Non a caso ho riscontrato, parlando qui a Roma con la gente comune e con alcuni intellettuali, una certa preoccupazione per gli esiti delle elezioni, ma temo che tali posizioni siano ancora influenzate da considerazioni preconcette circa il rapporto tra islam e Stato laico, rapporto complesso da coniugare ma sicuramente possibile secondo studiosi islamici, senza incorrere in radicalismi ideologici.

Lo scacchiere politico internazionale è notevolmente cambiato in questi ultimi anni e il Medio Oriente ne è stato uno dei principali attori. La Tunisia deve, in qualche modo, ricostruirsi e nella nuova trama di relazioni non potrà ignorare gli sviluppi politici dei paesi adiacenti quali Libia, Egitto, Siria, tuttora in piena ebollizione e con forme politiche ancora da plasmare. L’ipotesi che in Egitto si possano affermare i Fratelli Mussulmani, o che in Libia vada al potere un partito islamico, creerebbe uno scenario panarabo di stampo confessionale di cui è difficile immaginare l’evoluzione. E’ compito degli osservatori politici capire se in queste nuove realtà mediorientali possano nascere forme di difesa contro la globalizzazione, forme in cui alligna il fanatismo religioso e l’esclusivismo ideologico.

Le forme che esprimono la profonda crisi dell’uomo moderno, sia in campo religioso che in am¬bito intellettuale, trovano diverse espressioni a seconda della cultura o dei valori di riferimento.

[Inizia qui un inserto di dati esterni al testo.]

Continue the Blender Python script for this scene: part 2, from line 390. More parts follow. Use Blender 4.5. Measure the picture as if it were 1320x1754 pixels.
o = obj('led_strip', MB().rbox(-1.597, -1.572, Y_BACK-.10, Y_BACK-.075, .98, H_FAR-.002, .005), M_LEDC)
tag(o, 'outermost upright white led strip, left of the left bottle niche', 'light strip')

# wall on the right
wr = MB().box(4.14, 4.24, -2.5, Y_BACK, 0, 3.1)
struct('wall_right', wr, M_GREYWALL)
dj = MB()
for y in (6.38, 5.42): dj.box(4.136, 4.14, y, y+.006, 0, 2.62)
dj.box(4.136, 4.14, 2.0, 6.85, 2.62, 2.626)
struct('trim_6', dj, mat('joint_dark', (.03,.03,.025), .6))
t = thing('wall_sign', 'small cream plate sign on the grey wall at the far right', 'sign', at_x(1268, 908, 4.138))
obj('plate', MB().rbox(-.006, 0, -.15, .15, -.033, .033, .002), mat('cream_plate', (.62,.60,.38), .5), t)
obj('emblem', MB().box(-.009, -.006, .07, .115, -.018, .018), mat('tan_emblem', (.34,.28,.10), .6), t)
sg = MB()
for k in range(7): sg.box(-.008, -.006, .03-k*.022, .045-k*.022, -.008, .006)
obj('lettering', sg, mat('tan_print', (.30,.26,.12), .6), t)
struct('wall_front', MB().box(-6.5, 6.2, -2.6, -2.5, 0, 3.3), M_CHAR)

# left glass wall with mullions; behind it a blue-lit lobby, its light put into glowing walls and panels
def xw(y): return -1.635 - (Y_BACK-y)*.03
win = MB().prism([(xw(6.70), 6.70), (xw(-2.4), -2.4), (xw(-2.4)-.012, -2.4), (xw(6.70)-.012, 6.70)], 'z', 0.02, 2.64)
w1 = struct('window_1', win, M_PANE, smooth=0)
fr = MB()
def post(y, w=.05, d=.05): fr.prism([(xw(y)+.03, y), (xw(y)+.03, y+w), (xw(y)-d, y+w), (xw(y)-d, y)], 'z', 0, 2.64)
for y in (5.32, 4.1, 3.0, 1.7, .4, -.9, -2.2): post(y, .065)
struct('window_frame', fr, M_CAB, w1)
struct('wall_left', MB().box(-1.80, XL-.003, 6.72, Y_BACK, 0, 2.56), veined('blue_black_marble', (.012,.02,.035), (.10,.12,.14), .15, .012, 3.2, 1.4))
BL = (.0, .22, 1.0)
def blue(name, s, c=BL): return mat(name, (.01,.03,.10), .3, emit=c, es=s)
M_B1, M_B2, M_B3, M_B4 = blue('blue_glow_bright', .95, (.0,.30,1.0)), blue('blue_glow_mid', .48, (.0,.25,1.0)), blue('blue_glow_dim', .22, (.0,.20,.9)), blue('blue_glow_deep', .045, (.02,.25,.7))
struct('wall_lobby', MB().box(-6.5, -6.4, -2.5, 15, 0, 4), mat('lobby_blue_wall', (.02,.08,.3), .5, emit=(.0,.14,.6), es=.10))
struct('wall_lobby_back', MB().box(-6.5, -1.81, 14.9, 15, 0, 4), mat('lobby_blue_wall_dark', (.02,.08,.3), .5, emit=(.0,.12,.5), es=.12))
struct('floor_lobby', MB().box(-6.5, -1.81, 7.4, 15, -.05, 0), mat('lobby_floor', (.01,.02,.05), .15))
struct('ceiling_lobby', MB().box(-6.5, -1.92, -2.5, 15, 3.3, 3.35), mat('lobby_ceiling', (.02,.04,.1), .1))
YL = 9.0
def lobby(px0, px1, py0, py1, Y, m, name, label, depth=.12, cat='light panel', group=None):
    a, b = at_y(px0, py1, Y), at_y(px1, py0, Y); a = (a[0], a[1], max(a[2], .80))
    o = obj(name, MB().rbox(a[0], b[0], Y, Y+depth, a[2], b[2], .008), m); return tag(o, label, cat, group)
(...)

Nel mondo arabo le pulsioni confessionali si esplicitano come radicalizzazioni di un sentimento religioso utilizzato come strumento di reazione alla globalizzazione da parte di chi ha paura di perdere la propria identità.

Quale dunque il futuro politico della Tunisia?Avranno i nuovi leader quella sapienza per attenuare e, in prospettiva, eliminare la contrapposizione, a volte artificiosa, tra il nostro mondo secolarizzato e il mondo arabo spirituale, ridando al paese quel ruolo ponte che Ben Alì inizialmente aveva creato e che poi ha tragicamente distrutto? Penso che dobbiamo crederlo e dare fiducia ai nuovi governanti senza alimentare diffidenze di posizione, nocive per una collaborazione politica concreta e franca. Se da un lato non si può e, forse, non si deve demandare a una omologazione monoculturale il superamento delle diversità, la soluzione non potrà certo essere rappre- sentata dai radicalismi reazionari e puritani. Recentemente Amos Luzzato, presidente delle comunità ebraiche italiane ha scritto: è necessario superare atteggiamenti preconcetti, soprattutto in tempi di globalizzazione, in un mondo che si fa sempre più piccolo, nel quale diventiamo tutti vicini di casa. Forse la nuova Tunisia ci aiuterà a concretizzare questa speranza.